Sadhguru: Never before in the history of humanity, has food been as organized as it is today. Today, you can walk into a store if you have the money, you can buy all the food that you need for the whole year, go home, and just live there without stepping out of your house. Such a thing was never possible till about 25, 30 years ago. In the thousands of years of human history, food has always been the main issue of humanity. Only now our attention is moving to other things because food is so organized, that throughout the year it is available all the time. Never before this was so.

Famines were quite normal in almost every culture, in every society. In this culture, when famines came, the simple rural wisdom was that if you have a cow in your house, your children will live. If you do not have a cow in your house, your children will die, it was as simple as that. So the cow naturally became like a mother, it is like a surrogate mother to us. When our mother's breast could not feed us anymore, and the next level of food did not come to us, the cow was like a mother for everybody. All of us at some point have sustained and nourished ourselves on cows' milk, is it not? It became very sacred because it is a life nourisher and what should have gone to its own offspring, it allows us. We believe such things, but whether it allows or not we take it. Because it nourishes us in that way, it is like the number two mother in our life. So in this culture some sanctity was given to the cow.
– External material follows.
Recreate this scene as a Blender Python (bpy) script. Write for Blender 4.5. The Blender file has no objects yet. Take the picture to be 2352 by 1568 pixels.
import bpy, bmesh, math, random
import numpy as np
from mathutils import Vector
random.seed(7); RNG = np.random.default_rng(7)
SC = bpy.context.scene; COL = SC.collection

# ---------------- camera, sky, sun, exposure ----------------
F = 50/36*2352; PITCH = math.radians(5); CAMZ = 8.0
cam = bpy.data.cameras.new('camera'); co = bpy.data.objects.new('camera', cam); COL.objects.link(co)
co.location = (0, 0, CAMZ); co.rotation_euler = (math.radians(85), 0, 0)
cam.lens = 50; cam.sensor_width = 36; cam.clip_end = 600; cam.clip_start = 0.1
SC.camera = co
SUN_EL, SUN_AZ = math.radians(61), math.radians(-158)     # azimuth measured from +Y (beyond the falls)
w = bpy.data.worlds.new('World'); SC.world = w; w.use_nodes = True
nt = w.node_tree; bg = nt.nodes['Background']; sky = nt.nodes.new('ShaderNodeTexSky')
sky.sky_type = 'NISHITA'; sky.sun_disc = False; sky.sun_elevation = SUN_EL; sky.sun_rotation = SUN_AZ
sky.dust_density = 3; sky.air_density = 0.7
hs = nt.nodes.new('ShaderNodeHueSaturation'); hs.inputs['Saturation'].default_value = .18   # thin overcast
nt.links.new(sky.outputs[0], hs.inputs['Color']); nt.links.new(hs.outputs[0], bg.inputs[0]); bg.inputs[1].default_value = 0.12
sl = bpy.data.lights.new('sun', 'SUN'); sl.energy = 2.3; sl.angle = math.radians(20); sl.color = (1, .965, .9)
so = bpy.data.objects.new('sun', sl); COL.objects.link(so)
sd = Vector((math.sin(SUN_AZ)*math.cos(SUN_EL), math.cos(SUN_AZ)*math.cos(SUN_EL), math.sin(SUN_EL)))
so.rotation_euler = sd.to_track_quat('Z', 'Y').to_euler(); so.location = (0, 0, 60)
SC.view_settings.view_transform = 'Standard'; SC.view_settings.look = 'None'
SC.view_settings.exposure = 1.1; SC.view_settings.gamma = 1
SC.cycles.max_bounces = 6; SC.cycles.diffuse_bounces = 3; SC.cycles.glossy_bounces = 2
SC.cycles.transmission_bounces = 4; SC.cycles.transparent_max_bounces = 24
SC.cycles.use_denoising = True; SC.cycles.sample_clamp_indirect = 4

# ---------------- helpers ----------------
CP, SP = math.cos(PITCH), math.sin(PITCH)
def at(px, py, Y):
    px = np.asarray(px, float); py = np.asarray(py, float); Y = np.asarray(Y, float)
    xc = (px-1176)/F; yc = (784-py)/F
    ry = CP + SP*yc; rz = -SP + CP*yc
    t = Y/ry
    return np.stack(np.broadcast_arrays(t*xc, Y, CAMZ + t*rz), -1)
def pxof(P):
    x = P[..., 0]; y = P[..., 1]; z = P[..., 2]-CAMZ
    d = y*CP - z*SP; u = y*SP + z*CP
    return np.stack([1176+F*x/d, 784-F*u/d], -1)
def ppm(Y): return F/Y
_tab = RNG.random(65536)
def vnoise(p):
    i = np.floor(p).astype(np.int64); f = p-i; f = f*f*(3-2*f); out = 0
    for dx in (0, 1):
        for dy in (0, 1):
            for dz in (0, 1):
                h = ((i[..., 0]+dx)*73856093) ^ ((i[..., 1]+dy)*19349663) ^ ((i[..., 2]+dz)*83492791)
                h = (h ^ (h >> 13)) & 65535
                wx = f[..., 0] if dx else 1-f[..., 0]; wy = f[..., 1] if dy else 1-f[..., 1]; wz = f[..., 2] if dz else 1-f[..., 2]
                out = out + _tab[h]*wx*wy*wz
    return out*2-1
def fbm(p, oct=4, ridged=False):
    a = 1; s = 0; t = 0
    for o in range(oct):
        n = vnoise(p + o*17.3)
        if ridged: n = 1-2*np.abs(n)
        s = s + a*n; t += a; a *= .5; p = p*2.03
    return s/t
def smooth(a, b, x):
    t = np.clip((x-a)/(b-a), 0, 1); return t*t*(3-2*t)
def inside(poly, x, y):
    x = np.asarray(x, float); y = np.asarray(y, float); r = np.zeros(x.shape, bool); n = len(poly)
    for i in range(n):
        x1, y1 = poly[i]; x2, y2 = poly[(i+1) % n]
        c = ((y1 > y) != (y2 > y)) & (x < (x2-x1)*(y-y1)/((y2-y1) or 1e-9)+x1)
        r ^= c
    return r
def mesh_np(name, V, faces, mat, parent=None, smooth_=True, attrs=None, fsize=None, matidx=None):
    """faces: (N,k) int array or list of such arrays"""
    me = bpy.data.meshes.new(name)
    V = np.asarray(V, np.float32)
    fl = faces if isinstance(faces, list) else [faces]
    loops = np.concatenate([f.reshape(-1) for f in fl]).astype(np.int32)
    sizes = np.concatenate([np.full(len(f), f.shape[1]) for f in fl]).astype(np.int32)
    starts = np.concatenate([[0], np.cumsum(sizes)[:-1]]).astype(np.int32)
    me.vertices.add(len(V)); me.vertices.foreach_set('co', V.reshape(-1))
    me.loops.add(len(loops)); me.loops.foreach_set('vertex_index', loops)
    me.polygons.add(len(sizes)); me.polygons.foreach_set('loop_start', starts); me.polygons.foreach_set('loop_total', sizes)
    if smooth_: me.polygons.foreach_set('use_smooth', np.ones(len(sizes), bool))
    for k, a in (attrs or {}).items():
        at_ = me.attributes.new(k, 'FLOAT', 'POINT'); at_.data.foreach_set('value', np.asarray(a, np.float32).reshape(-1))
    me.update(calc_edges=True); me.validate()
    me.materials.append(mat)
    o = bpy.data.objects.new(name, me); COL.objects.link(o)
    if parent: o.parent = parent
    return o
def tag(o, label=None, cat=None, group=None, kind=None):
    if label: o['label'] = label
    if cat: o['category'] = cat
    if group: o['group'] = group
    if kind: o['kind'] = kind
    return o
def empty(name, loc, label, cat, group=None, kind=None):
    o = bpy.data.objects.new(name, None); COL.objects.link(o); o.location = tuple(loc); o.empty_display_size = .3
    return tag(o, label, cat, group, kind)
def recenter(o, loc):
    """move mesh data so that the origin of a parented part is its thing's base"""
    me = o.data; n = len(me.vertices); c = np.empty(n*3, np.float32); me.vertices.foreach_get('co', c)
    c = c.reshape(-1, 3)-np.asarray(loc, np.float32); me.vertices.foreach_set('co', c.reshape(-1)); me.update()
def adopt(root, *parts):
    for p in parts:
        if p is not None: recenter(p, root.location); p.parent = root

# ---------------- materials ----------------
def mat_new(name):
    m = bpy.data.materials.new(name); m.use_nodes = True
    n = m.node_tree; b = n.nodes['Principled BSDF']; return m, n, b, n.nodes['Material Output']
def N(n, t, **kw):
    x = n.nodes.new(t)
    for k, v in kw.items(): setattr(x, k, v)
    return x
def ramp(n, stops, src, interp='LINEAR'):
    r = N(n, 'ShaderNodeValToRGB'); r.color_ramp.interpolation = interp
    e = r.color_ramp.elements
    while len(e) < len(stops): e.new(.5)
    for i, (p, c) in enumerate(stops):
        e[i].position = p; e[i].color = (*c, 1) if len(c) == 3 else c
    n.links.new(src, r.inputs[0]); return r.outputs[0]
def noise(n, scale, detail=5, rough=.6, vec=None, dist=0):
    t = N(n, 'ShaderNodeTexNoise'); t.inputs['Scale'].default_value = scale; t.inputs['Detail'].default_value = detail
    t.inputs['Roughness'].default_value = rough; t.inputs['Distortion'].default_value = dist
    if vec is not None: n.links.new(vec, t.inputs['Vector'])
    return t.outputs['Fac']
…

Another reason is that the cow has very human kind of emotions. The cow is one animal which responds to your own grief and sorrow. Suppose you are very miserable, the cow feels this and sheds tears for your pain. That is the reason why in India it was said you should not kill a cow because its emotions are close to that of a human being.

People have very deep relationships with cows. Today it has gone, they are all in dairy farms, milk them, milk them, that is all we know. But otherwise in villages, people have a very intimate relationship with the cows.